A new Bill passed by the US Congress to challenge Russian influence in Africa, targeting Vladimir Putin’s perceived African allies on the continent, may disrupt Russian investments in Zimbabwe.

Zimbabwe, alongside almost half of African countries at the UN, refused to condemn Russia’s Ukraine invasion, despite Western pressure. Now, through the Countering Malign Russian Activities in Africa Act, the US will “hold to account African governments and their officials who are complicit in aiding (Russia’s) malign influence and activities” in Africa.

Michael McCaul, the most senior Republican on the House Foreign Affairs Committee who co-sponsored the bipartisan bill in April, is clear on what the law aims to do; African countries must pick a side.

“We must make every state choose between doing business with the free world, or with the war criminal,” he says.

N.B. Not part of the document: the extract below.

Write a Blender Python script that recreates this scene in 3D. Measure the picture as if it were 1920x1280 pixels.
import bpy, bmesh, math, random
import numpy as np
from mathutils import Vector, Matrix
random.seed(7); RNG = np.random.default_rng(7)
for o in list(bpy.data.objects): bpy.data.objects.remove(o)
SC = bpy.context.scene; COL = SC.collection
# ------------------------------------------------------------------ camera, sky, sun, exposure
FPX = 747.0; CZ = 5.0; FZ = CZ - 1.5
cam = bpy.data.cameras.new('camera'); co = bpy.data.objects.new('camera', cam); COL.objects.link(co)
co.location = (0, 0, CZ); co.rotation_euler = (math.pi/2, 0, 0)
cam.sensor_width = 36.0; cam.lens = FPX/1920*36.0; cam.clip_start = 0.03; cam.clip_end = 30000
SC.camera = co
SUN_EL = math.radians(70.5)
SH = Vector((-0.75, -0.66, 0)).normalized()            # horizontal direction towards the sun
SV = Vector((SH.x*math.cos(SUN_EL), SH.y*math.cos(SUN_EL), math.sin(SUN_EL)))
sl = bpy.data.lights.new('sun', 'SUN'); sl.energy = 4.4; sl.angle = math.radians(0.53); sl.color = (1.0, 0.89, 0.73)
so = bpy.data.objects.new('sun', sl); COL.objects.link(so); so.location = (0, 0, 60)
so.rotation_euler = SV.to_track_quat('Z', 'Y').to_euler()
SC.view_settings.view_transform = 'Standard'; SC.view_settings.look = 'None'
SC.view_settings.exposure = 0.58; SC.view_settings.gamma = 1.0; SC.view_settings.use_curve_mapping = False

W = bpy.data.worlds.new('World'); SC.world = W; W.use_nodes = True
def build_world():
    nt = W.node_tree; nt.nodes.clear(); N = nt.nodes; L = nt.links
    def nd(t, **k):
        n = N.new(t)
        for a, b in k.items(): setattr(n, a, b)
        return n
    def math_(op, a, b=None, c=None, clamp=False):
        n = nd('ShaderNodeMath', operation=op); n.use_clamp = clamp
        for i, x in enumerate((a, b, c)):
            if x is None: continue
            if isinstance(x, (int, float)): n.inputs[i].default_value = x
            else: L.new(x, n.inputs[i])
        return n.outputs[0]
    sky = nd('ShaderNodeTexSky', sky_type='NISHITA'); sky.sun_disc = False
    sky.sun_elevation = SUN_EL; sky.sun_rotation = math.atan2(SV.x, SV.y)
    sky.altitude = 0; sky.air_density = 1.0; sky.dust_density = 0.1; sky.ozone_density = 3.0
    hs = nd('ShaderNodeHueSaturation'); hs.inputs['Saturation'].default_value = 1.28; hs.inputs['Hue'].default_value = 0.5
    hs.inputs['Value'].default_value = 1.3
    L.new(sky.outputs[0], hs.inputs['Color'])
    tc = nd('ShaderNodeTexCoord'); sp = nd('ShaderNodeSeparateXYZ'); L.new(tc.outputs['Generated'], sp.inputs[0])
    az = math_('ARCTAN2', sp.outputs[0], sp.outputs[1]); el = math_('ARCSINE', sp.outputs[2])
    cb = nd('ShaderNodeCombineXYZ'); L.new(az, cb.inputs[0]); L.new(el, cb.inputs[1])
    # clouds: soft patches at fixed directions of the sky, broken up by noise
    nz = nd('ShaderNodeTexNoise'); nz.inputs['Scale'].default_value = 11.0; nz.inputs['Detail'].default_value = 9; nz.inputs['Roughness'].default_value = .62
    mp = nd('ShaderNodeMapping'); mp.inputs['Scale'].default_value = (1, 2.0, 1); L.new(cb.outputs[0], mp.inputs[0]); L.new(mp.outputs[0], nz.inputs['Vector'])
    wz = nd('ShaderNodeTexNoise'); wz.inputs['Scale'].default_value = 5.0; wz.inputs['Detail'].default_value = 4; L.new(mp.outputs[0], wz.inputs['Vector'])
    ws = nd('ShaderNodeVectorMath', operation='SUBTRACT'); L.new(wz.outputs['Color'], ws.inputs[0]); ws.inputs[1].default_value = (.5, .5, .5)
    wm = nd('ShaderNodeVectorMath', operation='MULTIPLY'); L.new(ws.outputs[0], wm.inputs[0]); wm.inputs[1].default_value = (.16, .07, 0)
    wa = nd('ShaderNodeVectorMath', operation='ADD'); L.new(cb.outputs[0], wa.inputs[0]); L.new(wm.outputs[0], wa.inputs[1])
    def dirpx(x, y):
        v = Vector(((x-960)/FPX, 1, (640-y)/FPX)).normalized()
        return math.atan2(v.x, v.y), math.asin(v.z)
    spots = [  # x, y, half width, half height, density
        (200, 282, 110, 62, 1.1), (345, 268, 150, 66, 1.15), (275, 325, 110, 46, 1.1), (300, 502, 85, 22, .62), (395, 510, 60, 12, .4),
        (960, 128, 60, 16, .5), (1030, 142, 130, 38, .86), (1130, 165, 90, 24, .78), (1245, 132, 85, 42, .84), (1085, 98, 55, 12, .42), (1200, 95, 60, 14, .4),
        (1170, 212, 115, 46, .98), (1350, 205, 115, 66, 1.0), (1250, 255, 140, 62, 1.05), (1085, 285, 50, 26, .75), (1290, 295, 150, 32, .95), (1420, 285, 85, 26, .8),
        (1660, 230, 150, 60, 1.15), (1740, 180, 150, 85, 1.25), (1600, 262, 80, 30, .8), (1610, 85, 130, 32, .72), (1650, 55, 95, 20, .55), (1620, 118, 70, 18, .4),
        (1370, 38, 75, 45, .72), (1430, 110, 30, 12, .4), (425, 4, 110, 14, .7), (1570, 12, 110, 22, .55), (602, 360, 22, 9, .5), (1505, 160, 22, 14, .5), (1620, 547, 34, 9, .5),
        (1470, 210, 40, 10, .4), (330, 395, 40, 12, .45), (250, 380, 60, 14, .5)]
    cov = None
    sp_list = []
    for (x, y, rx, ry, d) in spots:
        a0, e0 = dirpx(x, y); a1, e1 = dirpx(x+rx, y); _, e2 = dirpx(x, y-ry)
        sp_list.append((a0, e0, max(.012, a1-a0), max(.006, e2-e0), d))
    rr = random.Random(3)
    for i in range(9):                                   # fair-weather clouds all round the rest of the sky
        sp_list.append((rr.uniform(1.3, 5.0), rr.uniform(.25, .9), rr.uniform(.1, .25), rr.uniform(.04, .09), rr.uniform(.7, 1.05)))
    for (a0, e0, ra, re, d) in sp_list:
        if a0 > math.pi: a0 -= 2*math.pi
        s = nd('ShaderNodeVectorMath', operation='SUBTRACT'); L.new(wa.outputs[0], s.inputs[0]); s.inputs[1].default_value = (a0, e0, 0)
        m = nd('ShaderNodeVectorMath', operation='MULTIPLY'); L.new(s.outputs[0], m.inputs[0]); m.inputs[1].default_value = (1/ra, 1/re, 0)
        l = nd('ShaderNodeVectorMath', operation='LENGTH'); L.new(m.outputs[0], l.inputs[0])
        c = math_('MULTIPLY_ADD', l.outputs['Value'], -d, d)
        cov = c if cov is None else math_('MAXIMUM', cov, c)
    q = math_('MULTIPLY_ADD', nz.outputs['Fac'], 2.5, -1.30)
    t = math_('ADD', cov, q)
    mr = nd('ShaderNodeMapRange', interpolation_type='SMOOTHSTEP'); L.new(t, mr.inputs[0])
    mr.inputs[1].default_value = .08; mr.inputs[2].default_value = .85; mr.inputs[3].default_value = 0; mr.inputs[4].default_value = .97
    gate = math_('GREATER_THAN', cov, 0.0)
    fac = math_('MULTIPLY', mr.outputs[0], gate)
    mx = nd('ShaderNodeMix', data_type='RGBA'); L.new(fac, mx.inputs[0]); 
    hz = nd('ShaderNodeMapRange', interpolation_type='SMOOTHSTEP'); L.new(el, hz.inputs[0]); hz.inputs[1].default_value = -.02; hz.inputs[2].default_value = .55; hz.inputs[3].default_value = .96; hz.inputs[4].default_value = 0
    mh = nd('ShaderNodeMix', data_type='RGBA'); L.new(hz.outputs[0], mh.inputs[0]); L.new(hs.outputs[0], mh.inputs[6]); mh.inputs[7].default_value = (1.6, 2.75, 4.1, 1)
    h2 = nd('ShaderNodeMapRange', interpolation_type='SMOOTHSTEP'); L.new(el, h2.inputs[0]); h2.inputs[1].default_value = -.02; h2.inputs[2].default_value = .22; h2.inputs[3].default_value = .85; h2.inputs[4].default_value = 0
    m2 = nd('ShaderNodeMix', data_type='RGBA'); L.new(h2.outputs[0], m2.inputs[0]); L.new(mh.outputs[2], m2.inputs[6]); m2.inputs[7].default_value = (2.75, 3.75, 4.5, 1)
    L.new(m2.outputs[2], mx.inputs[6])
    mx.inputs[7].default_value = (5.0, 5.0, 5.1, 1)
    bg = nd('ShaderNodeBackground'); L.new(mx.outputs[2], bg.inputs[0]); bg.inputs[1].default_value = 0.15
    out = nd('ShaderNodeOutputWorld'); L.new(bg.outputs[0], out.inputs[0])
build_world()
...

According to the proposed law, the US State Department will be required to “regularly assess the scale and scope of the Russian Federation’s influence and activities in Africa that undermine United States objectives and interests; such as mining and other forms of natural resource” operations.

The US will also fund work to counter information coming from Russia, as well as checkmate Putin in terms of military installations in Africa.

“I would point out that over the years, many of us have brought a great deal of attention to China’s malign influence in Africa,” according to New Jersey Republican Chris Smith, who sits on the panel’s Africa subcommittee. “But there has not been the kind of attention brought to bear on what Russia is doing.”

The State Department has 90 days to develop a plan to counter Russia in Africa. The strategy would target Russia’s “disinformation” and mining investments, while “strengthening democratic institutions and anti-corruption initiatives”.


In March, Zimbabwe abstained from voting on a UN resolution condemning Russia’s action in Ukraine, saying the resolution did not promote dialogue. In April, Zimbabwe voted against a resolution to suspend Russia from the Human Rights Council.

The new US law provides for the “identification of African governments and government officials, and other individuals and entities that have facilitated payments” to sanctioned Russian entities.

Alrosa, the world’s largest diamond company, is one of the companies recently sanctioned by the US. One of the few large foreign investors in Zimbabwe, Alrosa holds 35 prospecting special grants to prospect for diamonds and develop new mines.

Great Dyke Investments, which is currently developing what would be Zimbabwe’s biggest mine in Darwendale, is 47.8%-owned by Russia’s Vi Holdings.